Blaine Griffin Calls City Council Caucus, Intends to Elect Himself President


Blaine Griffin announcing his endorsement of Kevin Kelley outside the DREAM mural at E. 110th and Woodland, (9/16/21). - SAM ALLARD / SCENE
  • Sam Allard / Scene
  • Blaine Griffin announcing his endorsement of Kevin Kelley outside the DREAM mural at E. 110th and Woodland, (9/16/21).

Ward 6 Cleveland City Councilman Blaine Griffin and six of his council colleagues have called for a council caucus Friday morning. The sole purpose, according to a memo sent to all 17 council members elected Tuesday, is to select the body's next president, who will formally succeed Kevin Kelley in January.

A November caucus vote on the council presidency is typical, even though new members have not yet acquainted themselves with their colleagues, have not learned who might be interested in the council presidency and may have not considered what ramifications their votes presage.

For Council leadership, that has not mattered. In 2017, Kevin Kelley called the vote to reinstate himself as Council President in November, before two council members (Joe Jones and Basheer Jones) had even been certified as victorious by the Cuyahoga County Board of Elections. Both ultimately won extremely close races in their wards.

Kelley knew then that the votes of the Jones' were immaterial. He'd managed to secure support from the majority of his colleagues and could therefore invoke the Unit Rule to demand conformity and ensure a unanimous vote.

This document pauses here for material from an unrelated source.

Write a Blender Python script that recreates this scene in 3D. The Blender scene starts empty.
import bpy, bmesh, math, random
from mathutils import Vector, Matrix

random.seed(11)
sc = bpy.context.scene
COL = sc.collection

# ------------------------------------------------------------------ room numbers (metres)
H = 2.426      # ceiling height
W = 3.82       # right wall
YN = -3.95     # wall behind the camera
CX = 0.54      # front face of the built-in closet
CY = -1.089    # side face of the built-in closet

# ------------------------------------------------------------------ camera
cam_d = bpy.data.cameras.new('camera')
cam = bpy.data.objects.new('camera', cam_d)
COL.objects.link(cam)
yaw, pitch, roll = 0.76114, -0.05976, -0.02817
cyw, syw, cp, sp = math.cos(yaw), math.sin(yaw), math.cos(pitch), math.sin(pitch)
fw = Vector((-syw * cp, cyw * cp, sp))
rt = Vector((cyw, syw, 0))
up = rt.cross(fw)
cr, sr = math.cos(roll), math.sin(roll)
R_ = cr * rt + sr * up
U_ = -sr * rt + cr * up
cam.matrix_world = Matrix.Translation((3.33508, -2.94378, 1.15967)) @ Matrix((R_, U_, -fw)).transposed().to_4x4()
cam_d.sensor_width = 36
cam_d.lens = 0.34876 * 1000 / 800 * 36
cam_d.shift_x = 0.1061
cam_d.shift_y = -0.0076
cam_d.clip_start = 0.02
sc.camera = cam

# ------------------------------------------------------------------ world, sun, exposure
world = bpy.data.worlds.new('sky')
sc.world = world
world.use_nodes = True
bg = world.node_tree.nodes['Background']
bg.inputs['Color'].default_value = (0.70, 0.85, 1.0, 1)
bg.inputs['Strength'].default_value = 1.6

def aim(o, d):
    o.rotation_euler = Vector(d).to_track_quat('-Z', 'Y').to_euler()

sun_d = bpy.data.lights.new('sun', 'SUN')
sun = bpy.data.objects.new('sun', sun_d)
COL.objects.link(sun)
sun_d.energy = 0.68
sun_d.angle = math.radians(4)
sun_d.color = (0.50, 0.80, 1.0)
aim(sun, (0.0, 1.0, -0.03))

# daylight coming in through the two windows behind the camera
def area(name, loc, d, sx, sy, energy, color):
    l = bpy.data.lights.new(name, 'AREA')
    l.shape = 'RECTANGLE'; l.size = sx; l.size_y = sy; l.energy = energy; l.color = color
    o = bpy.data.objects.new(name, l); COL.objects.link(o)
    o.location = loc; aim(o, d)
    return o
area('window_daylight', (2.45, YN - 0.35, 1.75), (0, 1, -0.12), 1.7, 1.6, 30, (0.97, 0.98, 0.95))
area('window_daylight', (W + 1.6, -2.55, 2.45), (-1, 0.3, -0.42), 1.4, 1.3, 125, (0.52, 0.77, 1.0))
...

As Scene wrote in 2017, "the Unit Rule is an outdated political instrument which mandates that all council Democrats must vote with the majority or else face banishment from the party caucus. While the U.S. Democratic Party abolished the Unit Rule for its own nominating conventions in 1968, the rule actually does make sense in a politically divided legislature, where voting blocs can use it to leverage the full might of their membership. But in Cleveland City Council's current makeup — that is, 100-percent Democratic — the Unit Rule's function is authoritarian. It serves only to silence dissent."

Blaine Griffin intends to do the same tomorrow, and he may — like Kelley before him — call a vote to invoke the Unit Rule before a majority is even established on the matter at hand: his presidency. 

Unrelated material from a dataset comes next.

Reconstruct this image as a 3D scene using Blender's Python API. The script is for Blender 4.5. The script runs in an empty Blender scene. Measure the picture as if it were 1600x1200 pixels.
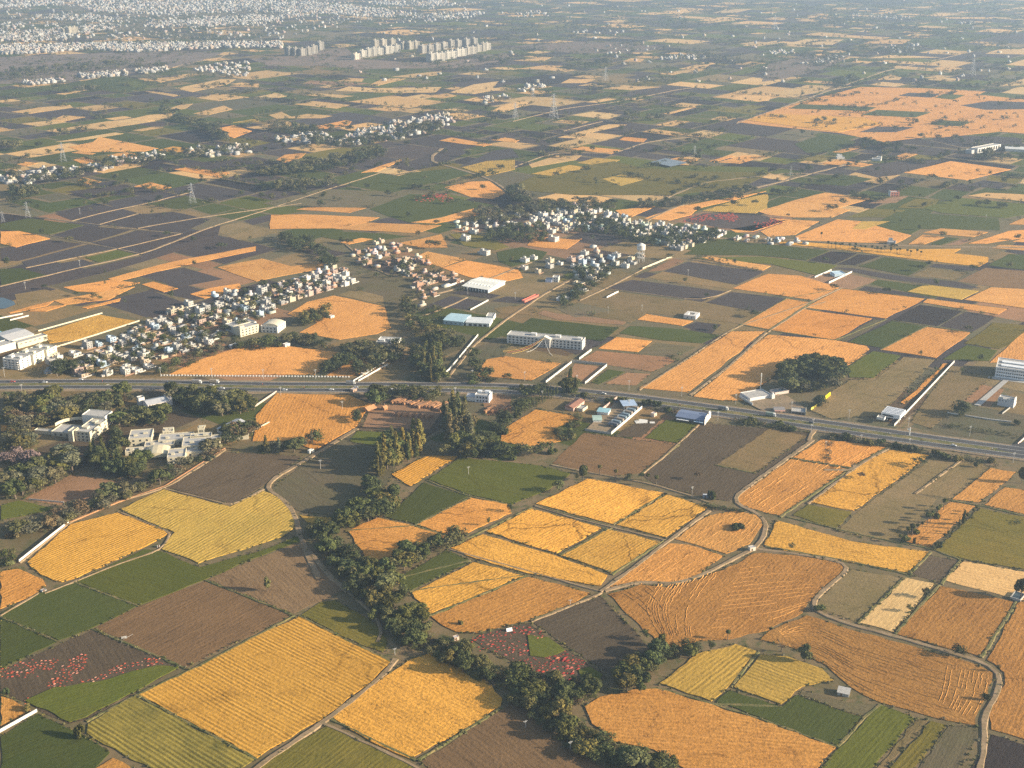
import bpy, math, random
import numpy as np
from mathutils import Vector
random.seed(7); RNG = np.random.default_rng(11)
PI = math.pi
S = bpy.context.scene
COL = S.collection
# ---------------------------------------------------------------- camera geometry (photo is 1600 x 1200)
F_PX, HOR, CAM_H = 1900.0, -120.0, 375.0
PITCH = math.atan((600 - HOR) / F_PX)
CP, SP = math.cos(PITCH), math.sin(PITCH)
def G(x, y, z=0.0):
    """point of the plain at height z seen at photo pixel x, y"""
    u = (x - 800) / F_PX; v = (600 - y) / F_PX
    dy = CP + v * SP; dz = -SP + v * CP
    t = (CAM_H - z) / -dz
    return Vector((u * t, dy * t, z))
def PX(p):
    d = (p[0], p[1], p[2] - CAM_H)
    w = d[1] * CP - d[2] * SP; up = d[1] * SP + d[2] * CP
    return 800 + F_PX * d[0] / w, 600 - F_PX * up / w, F_PX / w
def mpp(x, y):
    """photo pixels per metre (across the view) at a ground pixel"""
    return PX(G(x, y))[2]
# ---------------------------------------------------------------- materials
def srgb(r, g, b):
    f = lambda c: (c / 12.92 if c <= .04045 else ((c + .055) / 1.055) ** 2.4)
    return (f(r / 255), f(g / 255), f(b / 255))
class NT:
    def __init__(s, name):
        s.m = bpy.data.materials.new(name); s.m.use_nodes = True
        s.t = s.m.node_tree; s.t.nodes.clear()
        s.out = s.n('ShaderNodeOutputMaterial'); s.b = s.n('ShaderNodeBsdfPrincipled')
        s.l(s.b.outputs[0], s.out.inputs[0])
    def n(s, k, **kw):
        o = s.t.nodes.new(k)
        for a, v in kw.items(): setattr(o, a, v)
        return o
    def l(s, a, b): s.t.links.new(a, b)
    def put(s, sock, v):
        if hasattr(v, 'is_linked') or hasattr(v, 'links'): s.l(v, sock)
        else: sock.default_value = v
    def math(s, op, a, b=0.0, c=None, clamp=False):
        o = s.n('ShaderNodeMath', operation=op, use_clamp=clamp)
        s.put(o.inputs[0], a); s.put(o.inputs[1], b)
        if c is not None: s.put(o.inputs[2], c)
        return o.outputs[0]
    def noise(s, vec, scale, detail=3, rough=.55, dist=0):
        o = s.n('ShaderNodeTexNoise'); s.l(vec, o.inputs['Vector'])
        o.inputs['Scale'].default_value = scale; o.inputs['Detail'].default_value = detail
        o.inputs['Roughness'].default_value = rough; o.inputs['Distortion'].default_value = dist
        return o.outputs[0]
    def ramp(s, v, lo, hi, a=0.0, b=1.0):
        o = s.n('ShaderNodeMapRange'); o.clamp = True
        s.put(o.inputs[0], v); s.put(o.inputs[1], lo); s.put(o.inputs[2], hi); s.put(o.inputs[3], a); s.put(o.inputs[4], b)
        return o.outputs[0]
    def mapping(s, vec, scale=(1, 1, 1), rot=(0, 0, 0), loc=None):
        o = s.n('ShaderNodeMapping'); s.l(vec, o.inputs[0]); o.inputs['Scale'].default_value = scale
        o.inputs['Rotation'].default_value = rot
        if loc is not None: s.l(loc, o.inputs['Location'])
        return o.outputs[0]
    def mix(s, f, a, b, mode='MIX'):
        o = s.n('ShaderNodeMix', data_type='RGBA', blend_type=mode)
        s.put(o.inputs[0], f)
        for k, v in ((6, a), (7, b)):
            if isinstance(v, tuple): v = (*v[:3], 1)
            s.put(o.inputs[k], v)
        return o.outputs[2]
    def scale_col(s, c, f):
        o = s.n('ShaderNodeVectorMath', operation='SCALE'); s.put(o.inputs[0], c); s.put(o.inputs[3], f); return o.outputs[0]
    def attr(s, name):
        o = s.n('ShaderNodeAttribute', attribute_type='OBJECT', attribute_name=name); return o
    def bump(s, h, dist, strength=1.0):
        o = s.n('ShaderNodeBump'); s.l(h, o.inputs['Height']); o.inputs['Distance'].default_value = dist
        s.put(o.inputs['Strength'], strength); s.l(o.outputs[0], s.b.inputs['Normal'])
    def done(s, col, rough=.9, spec=.15):
        s.put(s.b.inputs['Base Color'], (*col[:3], 1) if isinstance(col, tuple) else col)
        s.put(s.b.inputs['Roughness'], rough); s.b.inputs['Specular IOR Level'].default_value = spec
        return s.m
def field_material():
    t = NT('crop_field')
    tc = t.n('ShaderNodeTexCoord'); oi = t.n('ShaderNodeObjectInfo'); ob = tc.outputs['Object']
    off = t.n('ShaderNodeCombineXYZ'); t.put(off.inputs[0], t.math('MULTIPLY', oi.outputs['Random'], 900.0)); t.put(off.inputs[1], t.math('MULTIPLY', oi.outputs['Random'], 517.0))
    add = t.n('ShaderNodeVectorMath', operation='ADD'); t.l(ob, add.inputs[0]); t.l(off.outputs[0], add.inputs[1]); v = add.outputs[0]
    big = t.noise(v, .018, 4, .6); mid = t.noise(v, .09, 4, .62); fine = t.noise(v, .55, 4, .65)
    streak = t.noise(t.mapping(v, (.022, .30, 1)), 1.0, 4, .6)
    streak2 = t.noise(t.mapping(v, (.09, 1.0, 1)), 1.0, 3, .6)
    # drilled rows: a wave across the local y axis, bent a little
    sx = t.n('ShaderNodeSeparateXYZ'); t.l(ob, sx.inputs[0])
    wob = t.math('MULTIPLY', t.math('SUBTRACT', t.noise(v, .02, 2), .5), t.attr('bend').outputs['Fac'])
    yy = t.math('ADD', t.math('ADD', sx.outputs[1], wob), t.math('MULTIPLY', t.math('SUBTRACT', mid, .5), 1.1))
    w = t.math('SINE', t.math('MULTIPLY', t.math('DIVIDE', yy, t.attr('period').outputs['Fac']), 2 * PI))
    wamp = t.ramp(t.noise(t.mapping(v, (.02, .12, 1)), 1.0, 3), .30, .62)
    w = t.math('MULTIPLY', w, wamp)
    # dark flecks: lodged straw, gaps in the stand
    fl = t.ramp(t.noise(t.mapping(v, (.35, .62, 1)), 1.0, 3, .7, .4), .54, .70)
    fl = t.math('MULTIPLY', fl, t.ramp(mid, .40, .62))
    # wheel ruts / walked lines wandering through the crop
    crk = t.n('ShaderNodeTexVoronoi', feature='DISTANCE_TO_EDGE'); dv = t.n('ShaderNodeVectorMath', operation='MULTIPLY_ADD')
    nz = t.n('ShaderNodeTexNoise'); t.l(v, nz.inputs[0]); nz.inputs['Scale'].default_value = .05; nz.inputs['Detail'].default_value = 3
    t.l(nz.outputs[1], dv.inputs[0]); dv.inputs[1].default_value = (26, 26, 0); t.l(v, dv.inputs[2])
    t.l(dv.outputs[0], crk.inputs['Vector']); crk.inputs['Scale'].default_value = .016
    rut = t.math('MULTIPLY', t.ramp(crk.outputs[0], .004, .013, 1, 0), t.ramp(big, .45, .6))
    base = oi.outputs['Color']; tint = t.attr('tint').outputs['Color']
    m1 = t.ramp(t.math('ADD', t.math('MULTIPLY', big, .65), t.math('MULTIPLY', mid, .35)), .40, .64)
    c = t.mix(t.math('MULTIPLY', m1, t.attr('patchy').outputs['Fac']), base, tint)
    st = t.attr('stripe').outputs['Fac']; sp = t.attr('speck').outputs['Fac']
    k = t.math('ADD', 1.0, t.math('MULTIPLY', w, t.math('MULTIPLY', st, .30)))
    k = t.math('ADD', k, t.math('MULTIPLY', t.math('SUBTRACT', streak, .5), t.math('MULTIPLY', t.attr('streak').outputs['Fac'], 1.5)))
    k = t.math('ADD', k, t.math('MULTIPLY', t.math('SUBTRACT', streak2, .5), t.math('ADD', .22, t.math('MULTIPLY', sp, .55))))
    k = t.math('ADD', k, t.math('MULTIPLY', t.math('SUBTRACT', fine, .5), t.math('ADD', .35, t.math('MULTIPLY', sp, .8))))
    k = t.math('SUBTRACT', k, t.math('MULTIPLY', fl, t.math('MULTIPLY', sp, .55)))
    k = t.math('SUBTRACT', k, t.math('MULTIPLY', rut, t.math('MULTIPLY', sp, .5)))
    k = t.math('MAXIMUM', k, .25)
    c = t.scale_col(c, k)
    h = t.math('ADD', t.math('MULTIPLY', w, t.math('MULTIPLY', st, .14)), t.math('MULTIPLY', fine, t.math('ADD', .25, t.math('MULTIPLY', sp, .5))))
    h = t.math('ADD', h, t.math('MULTIPLY', streak2, .25))
    h = t.math('SUBTRACT', h, t.math('MULTIPLY', fl, t.math('MULTIPLY', sp, .25)))
    t.bump(h, 1.0, .6)
    return t.done(c, .95, .05)
def noise_mat(name, cols, scale=.05, rough=.95, bump=0.0, detail=5, objcol=False, coord='Object'):
    """a weathered surface: two or three of its own colours broken up by noise"""
    t = NT(name); tc = t.n('ShaderNodeTexCoord'); v = tc.outputs[coord]
    a = t.noise(v, scale, detail, .6); b = t.noise(v, scale * 5.3, 3, .6)
    c = t.mix(t.ramp(a, .38, .62), cols[0], cols[1])
    if len(cols) > 2: c = t.mix(t.ramp(b, .5, .68), c, cols[2])
    if objcol:
        oi = t.n('ShaderNodeObjectInfo'); c = t.mix(1.0, c, oi.outputs['Color'], 'MULTIPLY')
    c = t.scale_col(c, t.ramp(b, .25, .75, .86, 1.12))
    if bump: t.bump(b, bump, .7)
    return t.done(c, rough)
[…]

This likely means Griffin believes he has a majority of council members in his corner. When Scene asked Griffin Thursday if this was the case, he responded diplomatically, if not coyly, via text message: "We'll see," he said.

Of the six others whose names appeared on the council memo — Ward 2's Kevin Bishop, Ward 8's Mike Polensek, Ward 9's Kevin Conwell, Ward 11's Brian Mooney, Ward 14's Jasmin Santana and Ward 15's Jenny Spencer  — all but Polensek and Spencer publicly endorsed Kevin Kelley for Mayor and received contributions from the Council Leadership Fund for their recent council races. Blaine Griffin is Kelley's majority leader and has allegedly controlled the council leadership fund since September.   

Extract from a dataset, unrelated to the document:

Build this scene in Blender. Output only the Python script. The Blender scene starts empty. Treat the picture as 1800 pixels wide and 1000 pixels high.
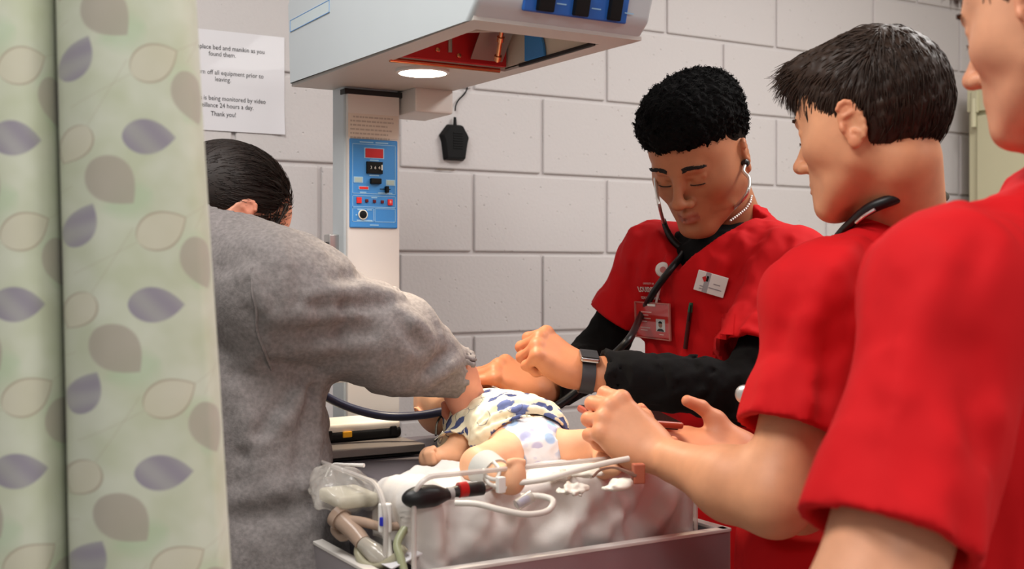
import bpy, bmesh, math, random
import numpy as np
from mathutils import Matrix, Vector

# ------------------------------------------------------------------ camera, world, light
SC = bpy.context.scene
COL = SC.collection
TH = math.radians(30.6)                 # camera turned right from the wall's normal
CT, ST = math.cos(TH), math.sin(TH)
FPX = 2050.0                            # focal length in pixels of an 1800 px wide frame
CAMZ, HORIZON = 1.378, 476.0

cam_d = bpy.data.cameras.new('camera')
cam_d.sensor_width = 36.0
cam_d.lens = FPX / 1800.0 * 36.0
cam_d.shift_y = -(500.0 - HORIZON) / 1800.0
cam_d.clip_start = 0.05
cam = bpy.data.objects.new('camera', cam_d)
COL.objects.link(cam)
cam.location = (0, 0, CAMZ)
cam.rotation_euler = (math.radians(90), 0, -TH)
cam_d.dof.use_dof = True
cam_d.dof.focus_distance = 2.02
cam_d.dof.aperture_fstop = 5.0
SC.camera = cam

world = bpy.data.worlds.new('world'); SC.world = world
world.use_nodes = True
wbg = world.node_tree.nodes['Background']
wbg.inputs[0].default_value = (1.0, 0.975, 0.955, 1)
wbg.inputs[1].default_value = 0.30

def area_light(name, loc, sx, sy, power, col=(1, 0.972, 0.94), rot=(0, 0, 0)):
    l = bpy.data.lights.new(name, 'AREA'); l.shape = 'RECTANGLE'
    l.size, l.size_y, l.energy, l.color = sx, sy, power, col
    o = bpy.data.objects.new(name, l); COL.objects.link(o)
    o.location = loc; o.rotation_euler = rot
    return o
# fluorescent troffers in the ceiling of the room
TROFFERS = [(0.15, 1.15), (2.25, 1.15), (0.15, -1.3), (2.25, -1.3)]
for i, (x, y) in enumerate(TROFFERS):
    area_light('troffer_light', (x, y, 2.64), 0.55, 1.15, 28.0)

SC.view_settings.view_transform = 'Standard'
SC.view_settings.look = 'None'
SC.view_settings.exposure = 0.2
SC.view_settings.gamma = 1.0
SC.view_settings.use_curve_mapping = False

# ------------------------------------------------------------------ coordinate helpers
def W(px, py, Z):
    """world point seen at photo pixel (px, py) at real distance Z along the view axis"""
    x = (px - 900.0) / FPX * Z
    h = (HORIZON - py) / FPX * Z
    return np.array([x * CT + Z * ST, -x * ST + Z * CT, CAMZ + h])
def D(x, up, z):
    """world direction from right / up / away components"""
    return np.array([x * CT + z * ST, -x * ST + z * CT, up], float)
def nrm(v):
    v = np.asarray(v, float); return v / np.linalg.norm(v)
def frame(fwd, up):
    """columns: x = right-hand side, y = forward, z = up"""
    f = nrm(fwd); r = nrm(np.cross(f, up)); u = np.cross(r, f)
    return np.stack([r, f, u], 1)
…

Griffin's election would subvert a council custom which has historically sought to achieve racial balance between the mayor and the council president. (If the mayor is white, the custom goes, the council president should be black. And vice versa.) That is why the mayoral election this year came to resemble a slate, in which Blaine Griffin was seen as Kelley's natural successor as council president were he to win the mayor's race, and Ward 3's Kerry McCormack the presumed successor if Justin Bibb were to win, which he did. McCormack was in fact the only incumbent council member to publicly endorse Bibb. (Bibb has stated that he's staying out of the council presidency fray.) 

One current council member whose name appeared on the memo told Scene Thursday that they weren't convinced all six necessarily backed Griffin. "We just called the meeting," they said. 

But the hasty vote has rankled at least one new council member. Rebecca Maurer, who unseated incumbent Anthony Brancatelli in Ward 12, posted an official statement saying she'd received the council memo by courier at her home address less that 24 hours after polls closed Tuesday. Griffin then called her, she said, to alert her of his intentions to run for council president and invoke the Unit Rule while doing so.

"Ultimately, my job is to make sure I can deliver better city services and a stronger legislative process to the residents of Ward 12," she wrote. "The needless speed and out-dated process for this vote make that job harder."

If history is any indication, the caucus vote — which will be held only among council members-elect, not those incumbents who lost Tuesday — will select the council president. The January vote will merely be a formality. The Friday meeting is scheduled for 10 a.m. and will not be live-streamed.